Conflict in Palestine started in the 1920s and was caused by Jewish immigration, beginning in the late 1800s, to a land they hadn’t populated in great numbers since the Roman Empire. To win Arab support against the Turks during World War I, Britain, attempting to expand its empire, cynically promised the Arabs postwar independence, which was not granted. Then to win support for the British war effort from the United States and its Jewish minority, Britain issued the Balfour Declaration in 1917, which promised the Jews a homeland (not a state). After having promised the same land to two peoples, Britain planned to withdraw from Palestine. In 1947, the UN voted to partition Palestine, but give the Jews—who owned only 6 percent of Palestine—a whopping 56 percent of the land.

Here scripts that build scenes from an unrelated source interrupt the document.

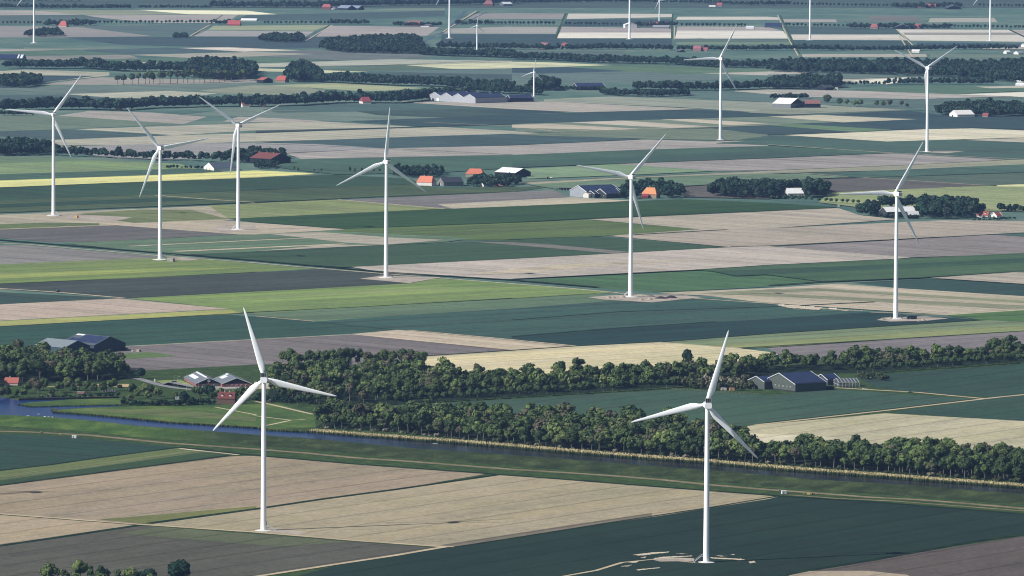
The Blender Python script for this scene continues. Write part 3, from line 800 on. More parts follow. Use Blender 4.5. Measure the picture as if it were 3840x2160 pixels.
def turbine_meshes(kind):
    """A: squat rear-cooler nacelle, B: long louvred nacelle, C: small old machine"""
    p = dict(A=(100.6, 4.0, 2.75, 50.0, 4.6, 2.1), B=(118.0, 4.5, 3.0, 57.0, 4.4, 2.3), C=(48.0, 3.2, 1.9, 22.0, 2.0, 1.1))[kind]
    H, d0, d1, Rr, cm, root = p; M = {'p': p}
    b = MB(); zs = [0.9, H * .25, H * .5, H * .75, H]
    b.tube([(0, 0, z) for z in zs], [d0 / 2 + (d1 - d0) / 2 * (z / H) ** .9 for z in zs], 28)
    for z in zs[1:-1]:
        rr = d0 / 2 + (d1 - d0) / 2 * (z / H) ** .9
        b.tube([(0, 0, z - .08), (0, 0, z + .08)], [rr + .05, rr + .05], 28)
    M['tower'] = b.mesh('tower', WHITE)
    fr = 8.0 if kind != 'C' else 3.0
    b = MB(); b.tube([(0, 0, -.3), (0, 0, .45), (0, 0, .5)], [fr, fr, fr - .4], 36, False); b.tube([(0, 0, .5), (0, 0, 1.3)], [fr - .9, d0 / 2 + .35], 36, True)
    M['foundation'] = b.mesh('foundation', CONC)
    b = MB(); b.box(-.55, .55, -.12, .12, 0, 2.3); M['door'] = b.mesh('door', P('9aa2a8', .5))
    b = MB()
    for s in (-.5, .5):
        b.bar((8.2, s, .5), (d0 / 2 + 1.2, s, 4.6), .18, .3); b.bar((8.2, s, 1.6), (d0 / 2 + 1.2, s, 5.7), .09)
        for k in range(6):
            f = k / 5; x = 8.2 + (d0 / 2 + 1.2 - 8.2) * f; z = .5 + 4.1 * f
            b.bar((x, s, z), (x, s, z + 1.1), .08)
    for k in range(14):
        f = k / 14; x = 8.2 + (d0 / 2 + 1.2 - 8.2) * f; z = .5 + 4.1 * f
        b.box(x - .16, x + .16, -.5, .5, z - .04, z + .04)
    b.box(d0 / 2 - .2, d0 / 2 + 1.3, -.7, .7, 4.5, 4.65)
    for s in (-.7, .7): b.bar((d0 / 2, s, 5.7), (d0 / 2 + 1.3, s, 5.7), .09)
    M['stair'] = b.mesh('stair', STEEL)
    b = MB()
    if kind == 'A':
        rbox(b, -2.25, 2.25, -5.0, 3.2, .05, 3.7, .6); b.tube([(0, 0, -.35), (0, 0, .3)], [d1 / 2 + .15, d1 / 2 + .5], 20)
        M['hub_at'] = (0, 5.2, 2.0); hr = 1.9
        c = MB()
        for x in (-1.75, 1.75): c.box(x - .17, x + .17, -4.8, -4.2, 3.72, 6.5)
        c.box(-1.92, 1.92, -4.8, -4.2, 6.5, 6.75); c.box(-1.58, 1.58, -4.75, -4.25, 3.72, 3.95)
        for x in (-.5, .5): c.box(x - .08, x + .08, -4.7, -4.3, 3.9, 6.5)
        M['cooler_frame'] = c.mesh('cooler_frame', P('b9bec6', .5))
        c = MB(); c.box(-1.58, 1.58, -4.45, -4.35, 3.95, 6.5); M['radiator'] = c.mesh('radiator', P('3c434d', .6))
    elif kind == 'B':
        rbox(b, -2.0, 2.0, -8.5, 3.2, 0, 4.1, .5); b.tube([(0, 0, -.4), (0, 0, .3)], [d1 / 2 + .15, d1 / 2 + .5], 20)
        M['hub_at'] = (0, 5.0, 2.1); hr = 1.9
        c = MB()
        c.box(-1.7, 1.7, -8.58, -8.51, .5, 3.4)
        c.box(2.01, 2.06, -8.4, -5.6, .6, 3.3)
        c.box(-1.5, 1.5, -8.2, -5.2, 4.1, 5.1)
        M['cooler_frame'] = c.mesh('cooler_frame', P('343a44', .6))
        c = MB()
        for k in range(4):
            z = .8 + k * .75
            c.box(-1.8, 1.8, -8.7, -8.58, z, z + .26); c.box(2.06, 2.14, -8.5, -5.5, z, z + .26)
        M['radiator'] = c.mesh('louvre', WHITE)
    else:
        rbox(b, -1.1, 1.1, -4.2, 1.8, 0, 2.3, .35); b.tube([(0, 0, -.25), (0, 0, .2)], [d1 / 2 + .1, d1 / 2 + .2], 16)
        M['hub_at'] = (0, 2.8, 1.1); hr = 1.0
    M['nacelle'] = b.mesh('nacelle', WHITE)
    b = MB(); b.tube([(0, y * hr, 0) for y in (-1.0, -.5, .1, .7, 1.1, 1.35)], [hr * q for q in (.85, 1.0, 1.02, .85, .5, .12)], 18)
    M['hub'] = b.mesh('rotor_hub', WHITE)
    M['blade'] = blade_mesh(Rr, cm, root)
    return M

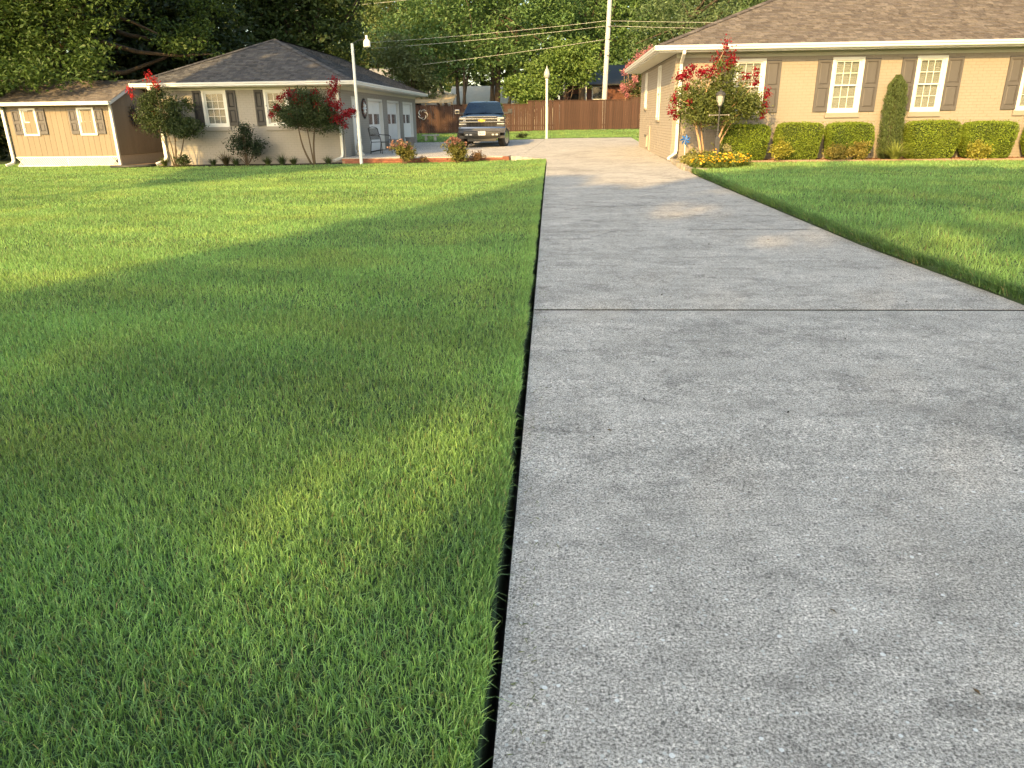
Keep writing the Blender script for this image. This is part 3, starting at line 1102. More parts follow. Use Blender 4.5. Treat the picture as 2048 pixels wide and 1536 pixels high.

As a result, Palestinians and Jews fought, and neighboring Arab countries attacked Israel when it provocatively declared itself a state in 1948. After this rebellion and war, in which the militarily stronger Israelis brutally ethnically cleansed the Palestinians from their land, the Jews owned even more of Palestine than the UN had bestowed on them—running the amount to more than 70 percent. Then came the war of 1967, which added the Israeli occupation of Gaza, the Sinai, the Golan Heights, and the West Bank. The Israelis have withdrawn from Gaza and the Sinai but not the Golan Heights or West Bank. Believing that possession is nine-tenths of the law, the Israelis began settling the occupied Golan Heights and West Bank. Currently, there are 280,000 Jews in 121 settlements on the West Bank and 190,000 in East Jerusalem.

In the West Bank, the Israelis have placed their settlements strategically—including along the Jordan River Valley, which forms the border of the West Bank farthest from Israel and which Israel wants to control after any settlement.

Israel will likely eventually settle the issue by giving the Palestinians some sort of state—whether by negotiated settlement or unilateral withdrawal from the West Bank (similar to the approach it took in Gaza). The reason: the Arab population within the West Bank and Israel proper is growing so fast that if Israel doesn’t cut the West Bank loose, Israel will likely lose its Jewish democratic identity by the institution of an apartheid South Africa-style system of minority rule. Yet this resolution will probably not happen for some time, because Israel wants to acquire as much strategic Palestinian land as it can through West Bank settlements before the time Jews become a minority in Israel and the West Bank.

Where does this leave the United States? The waffling by the Obama administration, betraying the overwhelming underlying domestic political forces supporting Israel, has severely undermined any perceived status the U.S. had as an honest broker in the already perpetually infuriating Israeli-Palestinian negotiations. Because the United States cannot be a neutral moderator, it should turn that role over to others—Britain would be ideal, since it caused the problem in the first place—and exit the scene. After all, Palestine is hardly strategic to U.S. security.